International Criminal Court prosecutors said Tuesday they will review efforts by Libya's new rulers to investigate the death of the country's longtime dictator, Moammar Gadhafi.

Prosecutors said in a letter to the lawyer of one of the late dictator's daughters that they will give details of the review to the United Nations Security Council in a report next May. In the same report, prosecutors will outline their "strategy with regards to future investigations" of alleged war crimes in Libya.

Attorney Nick Kaufman wrote to prosecutors earlier this month seeking details of any ICC investigation into the October slayings of Gadhafi and one of his sons, Muatassim, after they were captured by rebels.

Under the ICC's founding treaty, the Rome Statute, prosecutors are obliged to investigate all sides of conflicts. However, the statute also makes clear that the ICC is a court of last resort, which can be called into action when national governments cannot or will not launch investigations into atrocities.

In their letter to Kaufman, prosecutors say that due to the primacy of national courts their future strategy in Libya, "will depend on the activities of the Libyan national authorities and whether they are genuinely carrying out such investigations."

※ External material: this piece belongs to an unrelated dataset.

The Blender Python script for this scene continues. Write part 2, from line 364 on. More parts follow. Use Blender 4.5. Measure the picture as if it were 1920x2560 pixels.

Kaufman said Aisha Gadhafi welcomed the letter and said she believes any ICC investigation should also cover possible crimes committed by NATO as the alliance launched air strikes intended to protect civilians during the rebels' battle to topple Gadhafi as well as allegations of atrocities carried out by forces loyal to the new Libyan government.

But Kaufman said Aisha Gadhafi also had questions over "to what extent an objective and effective investigation which meets international standards" could happen if ICC prosecutors delay their involvement in the case until after they report to the Security Council in May.

"We believe the exigencies of a professional investigation require immediate involvement of the OTP," Kaufman wrote in an email to The Associated Press.

Prosecutors indicted Gadhafi along with his son Seif al-Islam Gadhafi and the regime's intelligence chief earlier this year.

The case against Gadhafi was dropped after his death and the new Libyan government says it wants to put Seif on trial rather than turn him over to the court in The Hague.